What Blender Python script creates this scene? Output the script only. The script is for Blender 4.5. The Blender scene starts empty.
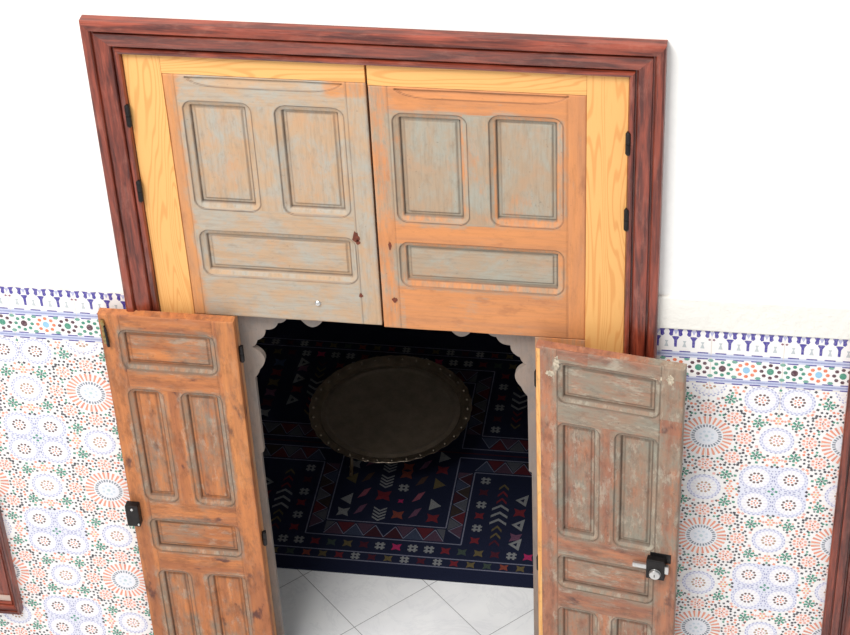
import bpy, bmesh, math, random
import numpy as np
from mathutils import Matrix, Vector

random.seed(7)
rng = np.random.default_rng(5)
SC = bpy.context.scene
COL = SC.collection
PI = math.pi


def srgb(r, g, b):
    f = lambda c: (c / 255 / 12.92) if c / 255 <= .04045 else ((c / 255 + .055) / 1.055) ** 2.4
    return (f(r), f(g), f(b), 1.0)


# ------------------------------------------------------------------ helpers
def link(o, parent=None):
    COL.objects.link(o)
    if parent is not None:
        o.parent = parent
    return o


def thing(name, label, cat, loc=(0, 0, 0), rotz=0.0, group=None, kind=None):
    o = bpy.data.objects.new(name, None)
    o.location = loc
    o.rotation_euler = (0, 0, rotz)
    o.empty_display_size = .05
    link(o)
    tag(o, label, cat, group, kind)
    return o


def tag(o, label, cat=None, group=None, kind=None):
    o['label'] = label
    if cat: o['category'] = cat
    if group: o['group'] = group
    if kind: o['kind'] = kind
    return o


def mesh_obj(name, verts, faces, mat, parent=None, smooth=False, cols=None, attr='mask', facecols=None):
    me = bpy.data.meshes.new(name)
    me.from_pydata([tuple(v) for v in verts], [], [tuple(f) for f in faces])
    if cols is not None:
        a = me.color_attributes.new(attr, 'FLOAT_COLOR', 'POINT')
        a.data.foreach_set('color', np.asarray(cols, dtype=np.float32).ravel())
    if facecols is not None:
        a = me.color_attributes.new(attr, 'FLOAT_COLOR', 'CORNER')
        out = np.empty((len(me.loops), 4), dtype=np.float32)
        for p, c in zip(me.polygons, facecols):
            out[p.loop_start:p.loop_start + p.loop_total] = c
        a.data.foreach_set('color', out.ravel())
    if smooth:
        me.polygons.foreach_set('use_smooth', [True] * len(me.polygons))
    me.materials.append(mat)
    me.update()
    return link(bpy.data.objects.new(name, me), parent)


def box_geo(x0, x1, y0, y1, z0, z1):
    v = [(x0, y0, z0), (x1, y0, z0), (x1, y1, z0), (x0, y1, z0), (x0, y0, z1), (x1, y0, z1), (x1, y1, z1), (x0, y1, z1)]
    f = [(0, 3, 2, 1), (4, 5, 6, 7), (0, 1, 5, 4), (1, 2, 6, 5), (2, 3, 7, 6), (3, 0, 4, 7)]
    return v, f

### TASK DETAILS
Restate the entire listing word for word, excluding pictures.

### PROBLEM SOLUTION
What Blender Python script creates this scene? Output the script only. The script is for Blender 4.5. The Blender scene starts empty.
import bpy, bmesh, math, random
import numpy as np
from mathutils import Matrix, Vector

random.seed(7)
rng = np.random.default_rng(5)
SC = bpy.context.scene
COL = SC.collection
PI = math.pi


def srgb(r, g, b):
    f = lambda c: (c / 255 / 12.92) if c / 255 <= .04045 else ((c / 255 + .055) / 1.055) ** 2.4
    return (f(r), f(g), f(b), 1.0)


# ------------------------------------------------------------------ helpers
def link(o, parent=None):
    COL.objects.link(o)
    if parent is not None:
        o.parent = parent
    return o


def thing(name, label, cat, loc=(0, 0, 0), rotz=0.0, group=None, kind=None):
    o = bpy.data.objects.new(name, None)
    o.location = loc
    o.rotation_euler = (0, 0, rotz)
    o.empty_display_size = .05
    link(o)
    tag(o, label, cat, group, kind)
    return o


def tag(o, label, cat=None, group=None, kind=None):
    o['label'] = label
    if cat: o['category'] = cat
    if group: o['group'] = group
    if kind: o['kind'] = kind
    return o


def mesh_obj(name, verts, faces, mat, parent=None, smooth=False, cols=None, attr='mask', facecols=None):
    me = bpy.data.meshes.new(name)
    me.from_pydata([tuple(v) for v in verts], [], [tuple(f) for f in faces])
    if cols is not None:
        a = me.color_attributes.new(attr, 'FLOAT_COLOR', 'POINT')
        a.data.foreach_set('color', np.asarray(cols, dtype=np.float32).ravel())
    if facecols is not None:
        a = me.color_attributes.new(attr, 'FLOAT_COLOR', 'CORNER')
        out = np.empty((len(me.loops), 4), dtype=np.float32)
        for p, c in zip(me.polygons, facecols):
            out[p.loop_start:p.loop_start + p.loop_total] = c
        a.data.foreach_set('color', out.ravel())
    if smooth:
        me.polygons.foreach_set('use_smooth', [True] * len(me.polygons))
    me.materials.append(mat)
    me.update()
    return link(bpy.data.objects.new(name, me), parent)


def box_geo(x0, x1, y0, y1, z0, z1):
    v = [(x0, y0, z0), (x1, y0, z0), (x1, y1, z0), (x0, y1, z0), (x0, y0, z1), (x1, y0, z1), (x1, y1, z1), (x0, y1, z1)]
    f = [(0, 3, 2, 1), (4, 5, 6, 7), (0, 1, 5, 4), (1, 2, 6, 5), (2, 3, 7, 6), (3, 0, 4, 7)]
    return v, f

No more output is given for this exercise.